Teachers, critics, curators, gallery directors, image-makers, collectors and students convene in Chicago this week for the 50th National Conference of the Society for Photographic Education (SPE). With 1,600 registered attendees, the conference is completely sold out for the second year in a row.
Invited participants in the March 7–10, 2013 conference include Dennis Keeley, chair of Photography and Imaging at Art Center and board member of SPE, who will lead the Industry and Education Forum on Sat. March 9 at 9 a.m.; and featured speaker Mona Kuhn, Art Center faculty member, presenting her work on Friday, March 8 at 10 a.m.
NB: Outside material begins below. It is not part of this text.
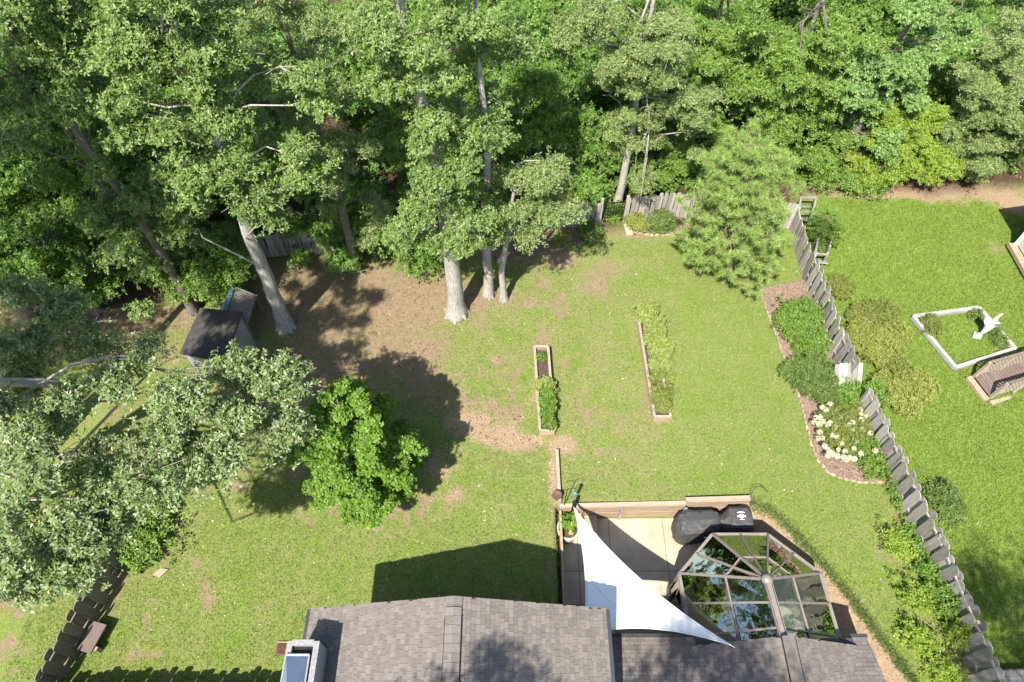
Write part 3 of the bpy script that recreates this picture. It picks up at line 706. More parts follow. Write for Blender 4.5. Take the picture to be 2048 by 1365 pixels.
for sx in (-1, 1): lg.box((lc[0] + sx * .105, lc[1] - .005, .363), (.028, .07, .006), sx * .5)
lg.box((lc[0], lc[1] - .115, .363), (.16, .010, .006))
part('printed_emblem', lg, WHITE, gb)
for x in (gl + .5, gl + 1.0, 7.0): part('wheel', MB().tube([(x - .03, 7.0, ZP + .12), (x + .03, 7.0, ZP + .12)], .1, 14), RUBBER, gb)

# ------------------------------------------------------------------ fences
def picket_mesh(name, w, h, t=.02):
    r = w / 2; pts = [(-r, 0), (r, 0), (r, h - r * .75)] + [(r * math.cos(a), h - r*.75 + r * .75 * math.sin(a)) for a in np.linspace(.35, math.pi - .35, 6)] + [(-r, h - r * .75)]
    n = len(pts); v = [(x, -t/2, z) for x, z in pts] + [(x, t/2, z) for x, z in pts]
    f = [tuple(range(n)), tuple(range(2*n-1, n-1, -1))] + [(i, n+i, n+(i+1) % n, (i+1) % n) for i in range(n)]
    return MB().add(v, f).mesh(name)
def fence(name, label, path, spacing, w, h, mat, mode='both', rail_side=1, gap_at=None, lean=.04, rails=(.25, .8)):
    path = np.asarray(path, float); seg = np.hypot(*np.diff(path, axis=0).T); cum = np.concatenate([[0], np.cumsum(seg)])
    root = thing(name, (path[0][0], path[0][1], 0), label, 'fence')
    me = picket_mesh('picket', w, h); me.materials.append(mat)
    me2 = picket_mesh('picket', w * .93, h * .985); me2.materials.append(mat)
    at = lambda s: np.array([np.interp(s, cum, path[:, 0]), np.interp(s, cum, path[:, 1])])
    i = 0
    for s in np.arange(spacing/2, cum[-1], spacing):
        q = at(s); d = at(min(s + .05, cum[-1])) - at(s - .05); d /= np.linalg.norm(d); nrm = np.array([-d[1], d[0]])
        side = (.04 if i % 2 else -.04) if mode == 'both' else .045 * rail_side
        q = q + nrm * side; z = float(hz(q[0], q[1]))
        if gap_at is None or not (gap_at[0] < s < gap_at[1]):
            link('picket', me if random.random() < .6 else me2, None, root, (q[0] - path[0][0], q[1] - path[0][1], z - .01 + random.uniform(-.015, .015)), (random.uniform(-lean, lean), random.uniform(-lean, lean), math.atan2(d[1], d[0]) + random.uniform(-.03, .03)), (random.uniform(.90, 1.05), 1, random.uniform(.955, 1.04)))
        i += 1
    for k_ in range(len(path) - 1):
        a, b = path[k_], path[k_+1]; L = np.linalg.norm(b - a); m_ = max(1, int(round(L / 2.2)))
        for j in range(m_):
            p0 = a + (b - a) * j / m_; p1 = a + (b - a) * (j + 1) / m_
            for rz_ in rails: part('rail', MB().beam((*p0, rz_ * h), (*p1, rz_ * h), .04, .075), mat, root)
            part('post', MB().box((*p0, h * .46), (.085, .085, h * .93)), mat, root)
    return root
fx = lambda y: (float(fence_x(y)), y)
fence('wooden_fence', 'long weathered grey picket fence below the arched gate on the right', [fx(11.25), fx(6.5), fx(4.2), fx(1.0)], .215, .285, 1.36, WOODGREY, 'both')
fence('wooden_fence', 'weathered grey picket fence between the pine and the arched gate', [fx(17.0), fx(13.4), fx(12.3)], .215, .285, 1.36, WOODGREY, 'both')
fence('wooden_fence', 'weathered picket fence stub behind the pine at the back corner', [(11.25, 19.6), (11.15, 17.1)], .2, .18, 1.2, WOODGREY, 'one', -1)
fence('wooden_fence', 'weathered back fence of grey pickets left of the iron gate', [(-9.6, 18.05), (-7.6, 18.3), (1.1, 19.42), (3.5, 19.82)], .165, .155, 1.3, WOODGREY, 'one', -1)
fence('wooden_fence', 'weathered back fence of pale pickets right of the iron gate', [(4.55, 19.98), (6.4, 20.3), (11.2, 19.65)], .165, .155, 1.3, WOODGREY, 'one', -1)
fence('wooden_fence', 'dark mossy shadowbox fence along the left side of the yard', [(-11.95, 2.6), (-11.4, 5.4), (-10.8, 9.6), (-10.7, 11.2)], .24, .30, 1.25, WOODBROWN, 'both')
fence('wooden_fence', 'picket fence joining the left fence to the house side', [(-11.85, 2.45), (-5.0, 2.45)], .16, .19, 1.25, WOODBROWN, 'both')
gt = thing('iron_gate', (4.05, 19.9, 0), 'narrow black iron bar gate in the back fence', 'gate')
for i in range(9): part('bar', MB().tube([(3.62 + i*.108, 19.86 + i*.012, .05), (3.62 + i*.108, 19.86 + i*.012, 1.12)], .012, 6), METALDARK, gt)
for z in (.12, .6, 1.08): part('cross_bar', MB().beam((3.58, 19.855, z), (4.52, 19.96, z), .025, .035), METALDARK, gt)
for z in (.3, .45, .78, .93): part('cross_bar', MB().beam((3.58, 19.855, z), (4.52, 19.96, z), .012, .014), METALDARK, gt)
for x, y in ((3.54, 19.83), (4.56, 19.97)): part('post', MB().box((x, y, .68), (.11, .11, 1.36)), WOODGREY, gt)
single('stepping_slab', MB().box((*G(1256, 462)[:2], .05), (.26, .62, .1), .1), CONC, 'pale narrow slab beside the iron gate post', 'slab')
# arched gate leaf standing open across the right fence
g0 = G(1694, 768); 
ag = thing('arched_wooden_gate', (g0[0], g0[1], 0), 'pale arched gate leaf of grey boards standing open at the right fence', 'gate')
gx0 = fence_x(11.7) - .62
for i in range(6):
    hh = .98 + .12 * math.sin(math.pi * (i + .5) / 6); pm = picket_mesh('board', .155, hh, .025); pm.materials.append(WOODGREY)
    link('board', pm, None, ag, (gx0 + .09 + i * .16 - g0[0], 11.75 + i * .01 - g0[1], .06 + .05 * abs(i - 2.5)), (-.72, 0, .05))
for z in (.25, .62): part('brace', MB().beam((gx0, 11.80 + z * .9, z), (gx0 + .98, 11.84 + z * .9, z), .03, .08), WOODGREY, ag)
part('post', MB().box((gx0 + .68, 11.22, .55), (.1, .1, 1.25)), WOODGREY, ag)

# ------------------------------------------------------------------ foliage builders
def unit(v): return v / (np.linalg.norm(v, axis=-1, keepdims=True) + 1e-9)
def rosettes(C, Nn, k, L, W, up0=-.25, up1=.5):
    n = len(C); a = rng.normal(size=(n, 3)); t = unit(np.cross(Nn, a)); b = np.cross(Nn, t)
    th = (np.arange(k)[None, :] * 2 * math.pi / k + rng.uniform(0, 6.28, (n, 1)) + rng.normal(0, .35, (n, k)))[..., None]
    e = rng.uniform(up0, up1, (n, k, 1))
    d = np.cos(e) * (np.cos(th) * t[:, None] + np.sin(th) * b[:, None]) + np.sin(e) * Nn[:, None]
    s = unit(np.cross(np.broadcast_to(Nn[:, None], d.shape) + rng.normal(0, .35, d.shape), d)); nn = np.cross(d, s)
    LL = L * rng.uniform(.65, 1.25, (n, k, 1)); WW = W * rng.uniform(.75, 1.2, (n, k, 1)); c = C[:, None]
    v = np.stack([c + d*LL*.04, c + d*LL*.62 - s*WW*.62 + nn*LL*.06, c + d*LL*.98 + s*WW*.30 - nn*LL*.06], 2)
    return v.reshape(-1, 3)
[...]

This year’s conference theme, “Conferring Significance: Celebrating Photography’s Continuum,” examines how concentration on a subject has allowed image, concept, criticism, teaching and learning to shape the past, present and future of photography.
Representing the intersection of fine art practice, education and history, SPE’s first annual national conference was held in Chicago in 1963. Art Center College of Design’s own pioneering role in the field began more than three decades earlier, with the founding in 1931 of its Photography Department, whose notable early faculty included Ansel Adams.
Art Center’s renowned Photography and Imaging program helps photographers acquire the skills and creative fluency needed to create resonant visual documents, not just well crafted representations. In addition to conceptual and studio classes, students study technology, fine art, history and advertising, and take courses in business planning, branding and marketing. The College’s state-of-the-art traditional and digital labs support a wide variety of photographic processes. Students stay abreast of the continuous technical transformations impacting photography, including the ways images are captured, enhanced and distributed. The program also dissects issues such as authorship and originality in relation to digital technologies.
The Society for Photographic Education is a nonprofit membership organization that provides and fosters an understanding of photography as a means of diverse creative expression, cultural insight and experimental practice. Through its interdisciplinary programs, services and publications, the society seeks to promote a broader understanding of the medium in all its forms through teaching and learning, scholarship and criticism. The conference is the centerpiece of SPE’s ongoing national and regional programming.